Given a dice pool mechanic where a number of six-sided dice equal to Stat + Skill are rolled, and the number of 4s, 5s, and 6s is counted:
An increase in the size of the pool increases the absolute variance. Is there a mechanism that helps decrease the variance as the pool increases? The only one I've seen is replacing dice in the pool with automatic successes.
I think the answer of Lexible is mathematically sound, I'd like to add some examples of how other existing games already do this and what you might take from it:
Games like Shadowrun, where the dice mechanic works almost exactly as you said (with the exception of only 5 and 6 counting), you can buy successes instead of rolling. Rolling has a wide variance (for example 9 dice will give you between 0 and 9 successes and it only gets more variant when you roll against somebody who might do good or bad themselves). So statistically, 3 dice give you one success. The rulebook allows you to not roll and instead take one success for every 4 full dice you would ave rolled. That way it's the player who can opt for less randomness, although at a price because over all rolls statistically he would have done better with rolling.

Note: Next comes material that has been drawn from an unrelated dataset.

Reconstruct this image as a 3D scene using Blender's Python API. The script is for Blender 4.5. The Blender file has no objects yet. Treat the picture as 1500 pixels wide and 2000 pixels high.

Many games use a fixed base value. Taking Shadowrun as an example again, in older editions the initiative was determined by taking the raw value (let say 8) and adding as many dice rolls with the success chance for the game. That makes for 8-16 successes for skill 8, but 6-12 successes for skill 6. Even on their worst roll, people with a high skill would be better than people with a low skill and average roll. Less variance.
So the solution will be to have a static part and a dynamic part. It's up to you to balance this to your liking. On the extreme sides, where either part is zero, you end up with no dice rolling at all, or checks where you have many dice and a huge variance or luck factor. A fun game is probably somewhere in the middle.
Subtract the distribution mean from your roll. If using N dice as you describe, each die contributes 0.5 towards the distribution mean of the whole pool, so the distribution mean is N/2. The resulting distribution will have a mean of zero. Example: Roll 5d6 to get 2,2,4,5,5. So three successes minus the distribution mean, or 3 – 2.5 = o.5.
Divide the result from step 1 by the sample distribution standard deviation, or in your case by the square root of N/4. So for five dice that's the square-root of 1.25, or about 1.12. The resulting distribution will have a variance of one. For example: From the result in step 1, we would get 0.5/1.12, or about 0.446.
Say you want a target variance of A, you simply multiply the result of step 2 by the square-root of A, where A is greater than or equal to zero. For example: You (for whatever reason) want your distribution's variance to equal four, so the result from step 2 times square-root of four is about 0.446 * 2 = 0.892.
Finally, you want a greater number of dice to give a greater average result, so add your original distribution mean back in so that the mean of a size N dice pool is still N/2. For example: Adding the distribution mean for five dice to the result of step 3 gives 2.5 + 0.892 = 3.392.
Let \$n\$ be the number of dice or number of successes. The standard deviation of a success-counting dice pool is proportional to \$\sqrt{n}\$, so the standard deviation of the number of successes indeed increases with the size of the pool.
However, if we are willing to abandon the assumption that the number of dice/successes has a linear interpretation, then there is a solution that does not require any change to the rolling mechanics. Suppose that instead the pool size and required number of successes are quadratic proportional to some parameter---call it \$\ell\$ for "level".
$$n \propto \ell^2$$
In other words, instead of considering 1 die, 2 dice, 3 dice, ... to be equally spaced, we would consider 1 die, 4 dice, 9 dice, ... to be equally spaced. Then, we have:
$$\ell \propto \sqrt{n}$$
$$\frac{d\ell}{dn} \propto \frac{1}{\sqrt{n}}$$
Therefore, a (small) deviation in the number of successes \$n\$ produces a change in level \$\ell\$ that is proportional to \$\sqrt{n}\$ times smaller. This cancels out the increase with in standard deviation exactly, so that the "standard deviation" in terms of level \$\ell\$ is constant.
One potential downside of this approach is that the pool size may grow to an physically unwieldy size more quickly. Quickly-growing pool sizes may also favor increasing the success threshold to 5+ or even 6 to avoid excessive separation between levels.
This also allows us to look at the increasing standard deviation in another way: as diminishing returns of the value of each additional die (relative to e.g. bonuses in a d20 + modifier system). Some designers may see this as a plus; for example, they may want beginners to improve faster, or for it to be more difficult to gain an overwhelming advantage through stacking up a large pool.